We love you buddy keep draining those 3’s and Hookin into the big ones. Fly high Kaiden Kauffman 05-17 gone but never forgotten pic.twitter.com/Fb5db6001P
Kaiden died at home on Sept. 22, his obituary said. His grandparents raised him. "Kaiden enjoyed many things including video games, music, fishing, basketball, football, BMX, hunting, and spending time with family," his obituary said..
"Kaiden was a boy who had a compassionate heart and felt every emotion deeply. He loved his family more than they probably knew. He battled many mental health issues throughout his life. His family did their best to walk beside him and support him in his journey. Unfortunately it was a battle lost."
School officials have apologized to his family and say Kaiden was not intentionally left out of the yearbook.
“We feel badly and sympathize with the family and the grief they are going through,” Shawna Carpentier, a spokeswoman for Cambridge-Isanti Schools, told the Star Tribune. “We wished it didn’t happen.”
She told the newspaper that yearbooks are put together using class lists and that the district will review that process to make sure something like this doesn't happen again.
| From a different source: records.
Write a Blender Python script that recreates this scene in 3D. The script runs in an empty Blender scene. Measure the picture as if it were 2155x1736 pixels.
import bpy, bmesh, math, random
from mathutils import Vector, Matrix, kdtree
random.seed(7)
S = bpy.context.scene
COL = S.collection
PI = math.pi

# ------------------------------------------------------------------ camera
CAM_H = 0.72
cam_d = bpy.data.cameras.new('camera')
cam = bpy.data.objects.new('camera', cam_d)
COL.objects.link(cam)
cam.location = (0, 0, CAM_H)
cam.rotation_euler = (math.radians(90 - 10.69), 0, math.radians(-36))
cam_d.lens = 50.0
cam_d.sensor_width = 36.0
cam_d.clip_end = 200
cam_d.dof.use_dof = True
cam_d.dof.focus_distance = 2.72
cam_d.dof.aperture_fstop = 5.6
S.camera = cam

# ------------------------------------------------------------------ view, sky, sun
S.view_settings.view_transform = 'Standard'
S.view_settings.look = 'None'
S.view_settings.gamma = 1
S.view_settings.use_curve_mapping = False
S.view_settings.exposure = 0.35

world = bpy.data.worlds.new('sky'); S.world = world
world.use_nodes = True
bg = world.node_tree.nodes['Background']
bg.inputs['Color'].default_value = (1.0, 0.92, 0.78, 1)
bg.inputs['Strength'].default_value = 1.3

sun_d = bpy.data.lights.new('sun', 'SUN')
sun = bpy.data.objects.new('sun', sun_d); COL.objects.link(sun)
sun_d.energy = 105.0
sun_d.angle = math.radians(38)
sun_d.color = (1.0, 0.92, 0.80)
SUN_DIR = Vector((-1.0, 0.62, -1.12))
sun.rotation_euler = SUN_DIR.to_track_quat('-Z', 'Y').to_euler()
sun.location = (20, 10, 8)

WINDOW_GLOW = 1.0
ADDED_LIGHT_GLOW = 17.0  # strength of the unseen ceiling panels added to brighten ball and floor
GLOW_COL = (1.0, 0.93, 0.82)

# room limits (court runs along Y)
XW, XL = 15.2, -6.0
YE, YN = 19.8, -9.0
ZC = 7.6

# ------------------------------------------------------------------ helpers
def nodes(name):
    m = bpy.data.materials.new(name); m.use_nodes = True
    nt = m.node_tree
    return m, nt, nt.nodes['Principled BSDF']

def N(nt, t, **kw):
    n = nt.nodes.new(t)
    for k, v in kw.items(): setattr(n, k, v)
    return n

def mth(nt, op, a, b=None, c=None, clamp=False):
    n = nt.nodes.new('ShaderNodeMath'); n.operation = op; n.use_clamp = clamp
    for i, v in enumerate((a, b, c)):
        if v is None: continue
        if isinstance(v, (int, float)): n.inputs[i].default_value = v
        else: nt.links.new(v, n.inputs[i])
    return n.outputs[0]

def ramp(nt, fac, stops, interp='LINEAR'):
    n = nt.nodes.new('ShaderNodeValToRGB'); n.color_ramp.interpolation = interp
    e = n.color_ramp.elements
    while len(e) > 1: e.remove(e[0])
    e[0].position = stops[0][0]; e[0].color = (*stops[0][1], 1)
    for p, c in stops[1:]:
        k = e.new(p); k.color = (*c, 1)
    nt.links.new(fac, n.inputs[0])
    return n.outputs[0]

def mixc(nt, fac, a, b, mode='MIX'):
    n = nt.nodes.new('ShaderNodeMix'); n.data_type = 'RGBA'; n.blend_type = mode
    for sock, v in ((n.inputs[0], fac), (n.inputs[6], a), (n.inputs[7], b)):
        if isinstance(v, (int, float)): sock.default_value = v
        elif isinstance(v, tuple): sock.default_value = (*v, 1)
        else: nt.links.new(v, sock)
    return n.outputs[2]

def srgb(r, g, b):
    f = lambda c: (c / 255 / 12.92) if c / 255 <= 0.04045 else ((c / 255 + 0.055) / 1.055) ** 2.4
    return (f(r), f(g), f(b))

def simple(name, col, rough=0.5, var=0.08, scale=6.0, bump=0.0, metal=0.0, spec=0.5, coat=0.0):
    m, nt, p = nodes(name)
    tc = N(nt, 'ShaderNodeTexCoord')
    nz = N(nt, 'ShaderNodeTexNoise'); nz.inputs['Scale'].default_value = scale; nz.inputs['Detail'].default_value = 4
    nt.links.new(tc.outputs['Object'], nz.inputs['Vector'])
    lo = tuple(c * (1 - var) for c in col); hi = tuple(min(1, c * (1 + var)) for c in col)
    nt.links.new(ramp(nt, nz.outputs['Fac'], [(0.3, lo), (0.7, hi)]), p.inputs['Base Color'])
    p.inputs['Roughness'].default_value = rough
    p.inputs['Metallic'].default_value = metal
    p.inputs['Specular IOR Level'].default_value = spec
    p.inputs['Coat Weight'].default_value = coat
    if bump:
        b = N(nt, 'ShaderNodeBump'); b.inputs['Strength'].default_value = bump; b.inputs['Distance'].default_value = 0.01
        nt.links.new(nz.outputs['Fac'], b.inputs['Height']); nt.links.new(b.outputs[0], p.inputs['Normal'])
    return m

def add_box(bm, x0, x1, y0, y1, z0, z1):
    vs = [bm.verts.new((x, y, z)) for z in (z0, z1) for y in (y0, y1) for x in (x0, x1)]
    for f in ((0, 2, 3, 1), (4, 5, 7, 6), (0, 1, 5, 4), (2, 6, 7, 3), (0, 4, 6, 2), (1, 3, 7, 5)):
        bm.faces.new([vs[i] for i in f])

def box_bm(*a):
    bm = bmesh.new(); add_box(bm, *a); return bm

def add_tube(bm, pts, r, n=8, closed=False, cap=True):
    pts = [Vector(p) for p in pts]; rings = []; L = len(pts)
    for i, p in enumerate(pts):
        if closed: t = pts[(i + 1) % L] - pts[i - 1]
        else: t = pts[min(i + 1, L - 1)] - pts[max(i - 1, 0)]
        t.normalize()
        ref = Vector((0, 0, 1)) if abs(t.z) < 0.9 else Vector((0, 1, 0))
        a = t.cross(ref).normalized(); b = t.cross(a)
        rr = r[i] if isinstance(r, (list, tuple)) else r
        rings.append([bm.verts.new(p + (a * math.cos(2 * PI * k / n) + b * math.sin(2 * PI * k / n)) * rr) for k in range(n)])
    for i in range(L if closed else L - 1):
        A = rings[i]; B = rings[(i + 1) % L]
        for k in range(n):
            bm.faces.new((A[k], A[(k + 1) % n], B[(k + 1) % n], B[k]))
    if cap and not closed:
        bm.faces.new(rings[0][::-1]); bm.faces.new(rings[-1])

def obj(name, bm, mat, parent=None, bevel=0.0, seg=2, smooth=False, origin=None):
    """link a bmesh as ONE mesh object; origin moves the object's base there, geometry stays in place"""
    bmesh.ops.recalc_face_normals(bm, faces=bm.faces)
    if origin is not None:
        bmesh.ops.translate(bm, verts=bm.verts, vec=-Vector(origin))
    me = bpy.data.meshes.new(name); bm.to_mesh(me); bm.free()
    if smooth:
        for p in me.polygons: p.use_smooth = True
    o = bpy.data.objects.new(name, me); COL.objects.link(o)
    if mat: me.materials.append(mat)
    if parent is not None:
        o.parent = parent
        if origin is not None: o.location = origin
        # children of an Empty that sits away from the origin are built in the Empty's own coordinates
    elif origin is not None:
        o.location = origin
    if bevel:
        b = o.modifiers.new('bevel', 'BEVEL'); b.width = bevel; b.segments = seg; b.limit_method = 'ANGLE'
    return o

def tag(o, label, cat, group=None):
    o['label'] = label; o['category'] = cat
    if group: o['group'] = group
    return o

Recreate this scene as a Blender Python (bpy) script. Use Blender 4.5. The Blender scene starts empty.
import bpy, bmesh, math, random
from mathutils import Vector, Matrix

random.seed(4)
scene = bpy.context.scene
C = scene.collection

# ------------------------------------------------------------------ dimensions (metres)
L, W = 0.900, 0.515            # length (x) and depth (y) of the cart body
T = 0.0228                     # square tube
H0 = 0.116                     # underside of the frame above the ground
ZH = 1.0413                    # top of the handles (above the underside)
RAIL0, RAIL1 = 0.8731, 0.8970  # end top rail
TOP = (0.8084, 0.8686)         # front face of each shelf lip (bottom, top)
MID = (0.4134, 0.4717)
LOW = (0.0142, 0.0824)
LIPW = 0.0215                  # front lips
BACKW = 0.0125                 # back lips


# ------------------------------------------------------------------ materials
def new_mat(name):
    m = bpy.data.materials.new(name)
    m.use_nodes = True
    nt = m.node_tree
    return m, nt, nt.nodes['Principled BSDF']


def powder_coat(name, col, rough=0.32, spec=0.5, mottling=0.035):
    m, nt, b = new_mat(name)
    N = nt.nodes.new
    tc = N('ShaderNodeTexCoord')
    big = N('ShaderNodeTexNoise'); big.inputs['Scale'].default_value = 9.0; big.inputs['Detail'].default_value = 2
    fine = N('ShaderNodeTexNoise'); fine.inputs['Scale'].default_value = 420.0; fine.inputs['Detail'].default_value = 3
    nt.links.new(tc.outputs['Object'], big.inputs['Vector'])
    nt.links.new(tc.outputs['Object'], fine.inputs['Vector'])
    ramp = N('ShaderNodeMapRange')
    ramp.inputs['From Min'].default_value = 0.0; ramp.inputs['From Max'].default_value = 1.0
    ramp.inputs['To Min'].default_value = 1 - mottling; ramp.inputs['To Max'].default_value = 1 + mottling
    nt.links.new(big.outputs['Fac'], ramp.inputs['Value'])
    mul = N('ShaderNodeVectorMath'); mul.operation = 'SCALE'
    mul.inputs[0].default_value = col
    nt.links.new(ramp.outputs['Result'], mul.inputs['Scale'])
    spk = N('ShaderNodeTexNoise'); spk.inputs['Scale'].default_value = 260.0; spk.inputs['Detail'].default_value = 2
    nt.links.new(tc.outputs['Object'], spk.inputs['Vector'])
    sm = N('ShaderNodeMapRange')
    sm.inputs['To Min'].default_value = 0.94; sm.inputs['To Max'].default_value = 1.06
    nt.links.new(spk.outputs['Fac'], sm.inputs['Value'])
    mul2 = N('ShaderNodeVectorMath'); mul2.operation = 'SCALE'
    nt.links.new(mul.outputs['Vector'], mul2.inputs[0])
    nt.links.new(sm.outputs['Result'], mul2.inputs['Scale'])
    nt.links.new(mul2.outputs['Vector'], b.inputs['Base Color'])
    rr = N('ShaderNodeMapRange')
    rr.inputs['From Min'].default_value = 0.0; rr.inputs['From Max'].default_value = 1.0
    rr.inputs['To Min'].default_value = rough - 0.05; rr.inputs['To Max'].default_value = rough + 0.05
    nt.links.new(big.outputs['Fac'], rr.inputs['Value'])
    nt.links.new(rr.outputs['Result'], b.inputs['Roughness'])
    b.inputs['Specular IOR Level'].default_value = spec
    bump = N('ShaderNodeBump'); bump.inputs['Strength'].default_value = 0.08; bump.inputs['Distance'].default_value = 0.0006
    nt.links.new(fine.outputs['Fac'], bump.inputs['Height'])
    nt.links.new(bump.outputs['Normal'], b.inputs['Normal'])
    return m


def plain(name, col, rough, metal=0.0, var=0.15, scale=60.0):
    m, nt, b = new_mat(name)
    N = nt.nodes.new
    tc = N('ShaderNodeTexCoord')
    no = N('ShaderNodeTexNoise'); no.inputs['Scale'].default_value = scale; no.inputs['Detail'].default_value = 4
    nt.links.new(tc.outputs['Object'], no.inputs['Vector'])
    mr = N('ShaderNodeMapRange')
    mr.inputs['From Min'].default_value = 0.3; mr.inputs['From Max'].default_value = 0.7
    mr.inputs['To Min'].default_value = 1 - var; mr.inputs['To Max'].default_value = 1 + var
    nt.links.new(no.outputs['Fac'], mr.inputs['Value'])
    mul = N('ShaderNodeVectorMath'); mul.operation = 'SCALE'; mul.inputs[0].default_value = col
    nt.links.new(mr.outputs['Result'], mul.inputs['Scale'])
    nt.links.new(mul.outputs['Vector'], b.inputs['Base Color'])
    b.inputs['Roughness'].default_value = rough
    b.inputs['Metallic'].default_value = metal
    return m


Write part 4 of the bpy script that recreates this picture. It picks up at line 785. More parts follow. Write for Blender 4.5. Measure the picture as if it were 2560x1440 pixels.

Kauffman-Mace told ABC 5 the school's principal told her "it was an oversight. I felt as if Kaiden's existence was erased, and Kaiden mattered."
School districts "walk a fine line when a student takes his/her own life, often saying nothing, acknowledging little in the belief that to talk about a student’s suicide leads to others," Minnesota Public Radio blogger Bob Collins wrote about the incident.
"It’s one of the reasons why the fact suicide is the second leading cause of death among young people is a fact that surprises so many people.
"By the end of a school year, the dead student has often been forgotten."
Kaiden's aunt, Sarah Erickson, told the Star Tribune that the school is missing an opportunity to use Kaiden's death to talk about mental illness.
“Suicide is something nobody wants to talk about,” Erickson said. “You can’t just erase a kid and expect to prevent future suicides. Nothing changes unless it is talked about. The school failed.”
School officials told ABC 5 and the Star Tribune they are working with the family to fix what's happened, including adding a possible tribute in next year's yearbook.
But that's too late, his grandmother told ABC 5, because her grandson died this school year.
"To be able to have that as a treasure to hold on to, that would have been really nice," she told the TV station. "So I felt robbed."
While the National Alliance on Mental Illness Minnesota cautioned against having any kind of memorial at the school for fear of copycat behavior, ABC 5 reported, the group told the TV station that Kaiden's photo should have been in the yearbook.
A new mental health awareness group was set up at Kaiden's school last year, Carpentier told the Star Tribune.
“We hope students and families reach out to get that support,” she told the newspaper.